>>

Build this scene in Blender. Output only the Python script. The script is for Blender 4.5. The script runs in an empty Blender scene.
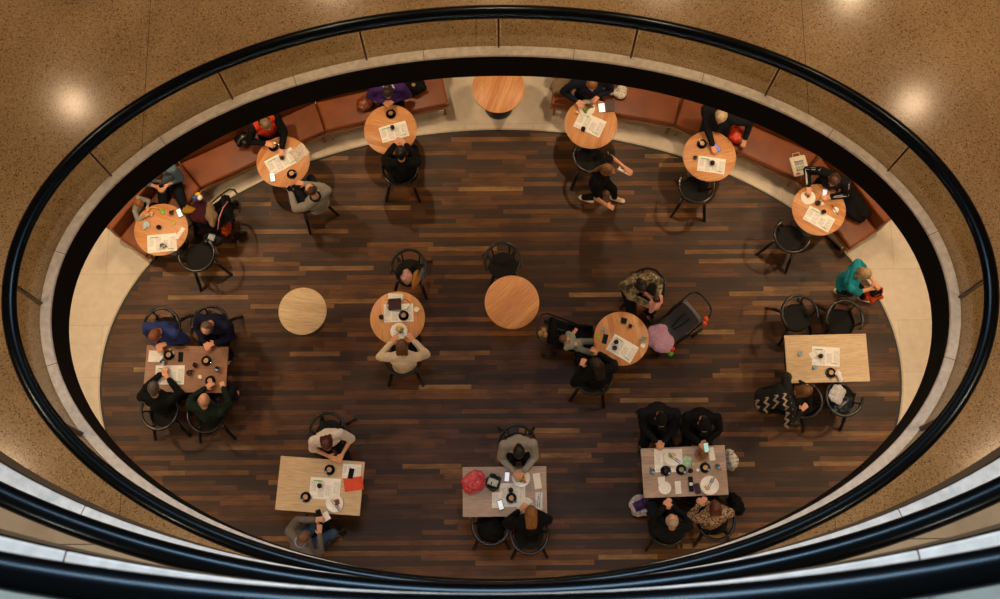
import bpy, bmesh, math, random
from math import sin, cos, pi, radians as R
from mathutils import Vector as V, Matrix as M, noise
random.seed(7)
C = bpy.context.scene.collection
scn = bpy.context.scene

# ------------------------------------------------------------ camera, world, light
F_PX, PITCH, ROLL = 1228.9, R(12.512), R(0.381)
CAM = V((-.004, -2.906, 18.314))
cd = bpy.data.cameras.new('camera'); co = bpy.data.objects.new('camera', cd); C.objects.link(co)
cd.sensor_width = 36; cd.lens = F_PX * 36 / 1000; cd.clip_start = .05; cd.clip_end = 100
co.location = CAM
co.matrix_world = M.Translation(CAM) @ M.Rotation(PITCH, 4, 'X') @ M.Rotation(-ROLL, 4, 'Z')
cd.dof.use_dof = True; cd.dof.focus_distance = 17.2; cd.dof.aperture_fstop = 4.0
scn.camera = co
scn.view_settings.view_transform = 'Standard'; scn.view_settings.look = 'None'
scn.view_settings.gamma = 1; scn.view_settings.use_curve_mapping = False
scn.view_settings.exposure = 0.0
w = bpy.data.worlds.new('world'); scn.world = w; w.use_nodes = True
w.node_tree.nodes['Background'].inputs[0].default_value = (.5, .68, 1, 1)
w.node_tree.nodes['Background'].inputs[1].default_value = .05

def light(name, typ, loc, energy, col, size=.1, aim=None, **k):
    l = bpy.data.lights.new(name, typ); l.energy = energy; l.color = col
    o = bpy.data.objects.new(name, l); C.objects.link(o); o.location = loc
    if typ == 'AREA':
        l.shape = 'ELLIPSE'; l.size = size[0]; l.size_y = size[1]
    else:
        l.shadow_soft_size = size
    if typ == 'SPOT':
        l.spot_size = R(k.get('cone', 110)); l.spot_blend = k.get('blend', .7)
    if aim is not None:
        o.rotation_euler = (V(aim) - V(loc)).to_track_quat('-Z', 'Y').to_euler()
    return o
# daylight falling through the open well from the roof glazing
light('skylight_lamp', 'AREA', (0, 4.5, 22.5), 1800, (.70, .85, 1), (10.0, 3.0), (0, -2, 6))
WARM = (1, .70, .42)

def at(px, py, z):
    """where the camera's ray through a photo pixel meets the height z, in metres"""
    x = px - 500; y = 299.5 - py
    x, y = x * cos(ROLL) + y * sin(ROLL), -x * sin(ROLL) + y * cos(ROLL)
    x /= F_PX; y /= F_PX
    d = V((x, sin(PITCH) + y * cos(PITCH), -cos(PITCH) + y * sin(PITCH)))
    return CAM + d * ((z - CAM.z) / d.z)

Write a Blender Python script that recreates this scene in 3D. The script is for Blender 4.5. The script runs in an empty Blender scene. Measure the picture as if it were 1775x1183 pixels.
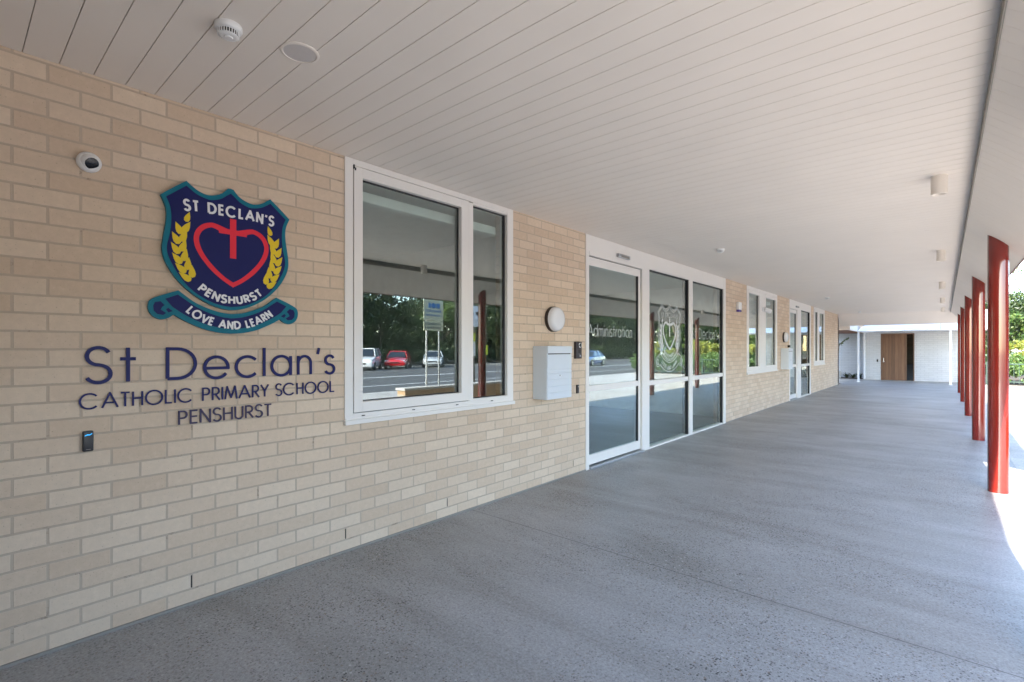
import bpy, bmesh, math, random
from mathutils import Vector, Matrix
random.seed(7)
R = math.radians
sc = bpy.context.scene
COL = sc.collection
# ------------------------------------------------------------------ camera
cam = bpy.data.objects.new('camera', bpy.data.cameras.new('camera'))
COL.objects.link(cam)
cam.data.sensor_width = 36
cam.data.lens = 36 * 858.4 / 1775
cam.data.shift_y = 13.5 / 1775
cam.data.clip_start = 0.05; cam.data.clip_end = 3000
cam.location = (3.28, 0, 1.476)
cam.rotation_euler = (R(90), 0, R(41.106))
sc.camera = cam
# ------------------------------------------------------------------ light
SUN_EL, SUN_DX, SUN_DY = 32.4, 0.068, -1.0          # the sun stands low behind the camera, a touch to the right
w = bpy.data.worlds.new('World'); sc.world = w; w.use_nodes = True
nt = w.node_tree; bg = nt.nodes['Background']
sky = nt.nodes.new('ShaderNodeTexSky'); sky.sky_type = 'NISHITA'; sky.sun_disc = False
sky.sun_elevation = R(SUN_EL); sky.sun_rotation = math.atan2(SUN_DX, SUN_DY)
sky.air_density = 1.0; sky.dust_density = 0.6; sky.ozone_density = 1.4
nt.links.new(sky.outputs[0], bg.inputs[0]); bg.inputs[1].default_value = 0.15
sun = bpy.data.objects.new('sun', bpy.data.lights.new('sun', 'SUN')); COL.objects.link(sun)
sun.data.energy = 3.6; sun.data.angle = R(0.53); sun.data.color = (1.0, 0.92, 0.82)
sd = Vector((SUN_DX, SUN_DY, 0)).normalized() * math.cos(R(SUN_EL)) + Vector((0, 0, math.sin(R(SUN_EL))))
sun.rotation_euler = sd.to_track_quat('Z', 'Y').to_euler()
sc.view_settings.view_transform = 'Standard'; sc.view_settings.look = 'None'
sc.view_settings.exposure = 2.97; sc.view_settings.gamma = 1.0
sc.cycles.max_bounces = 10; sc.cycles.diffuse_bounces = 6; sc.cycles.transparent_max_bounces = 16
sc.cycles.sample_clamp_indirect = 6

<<

Problem.
Omit every picture, and please return the entries exactly from the first line through the line with "w.node_tree.nodes['Background'].inputs[1].default_value = .05", both included.

Solution below.
Build this scene in Blender. Output only the Python script. The script is for Blender 4.5. The script runs in an empty Blender scene.
import bpy, bmesh, math, random
from math import sin, cos, pi, radians as R
from mathutils import Vector as V, Matrix as M, noise
random.seed(7)
C = bpy.context.scene.collection
scn = bpy.context.scene

# ------------------------------------------------------------ camera, world, light
F_PX, PITCH, ROLL = 1228.9, R(12.512), R(0.381)
CAM = V((-.004, -2.906, 18.314))
cd = bpy.data.cameras.new('camera'); co = bpy.data.objects.new('camera', cd); C.objects.link(co)
cd.sensor_width = 36; cd.lens = F_PX * 36 / 1000; cd.clip_start = .05; cd.clip_end = 100
co.location = CAM
co.matrix_world = M.Translation(CAM) @ M.Rotation(PITCH, 4, 'X') @ M.Rotation(-ROLL, 4, 'Z')
cd.dof.use_dof = True; cd.dof.focus_distance = 17.2; cd.dof.aperture_fstop = 4.0
scn.camera = co
scn.view_settings.view_transform = 'Standard'; scn.view_settings.look = 'None'
scn.view_settings.gamma = 1; scn.view_settings.use_curve_mapping = False
scn.view_settings.exposure = 0.0
w = bpy.data.worlds.new('world'); scn.world = w; w.use_nodes = True
w.node_tree.nodes['Background'].inputs[0].default_value = (.5, .68, 1, 1)
w.node_tree.nodes['Background'].inputs[1].default_value = .05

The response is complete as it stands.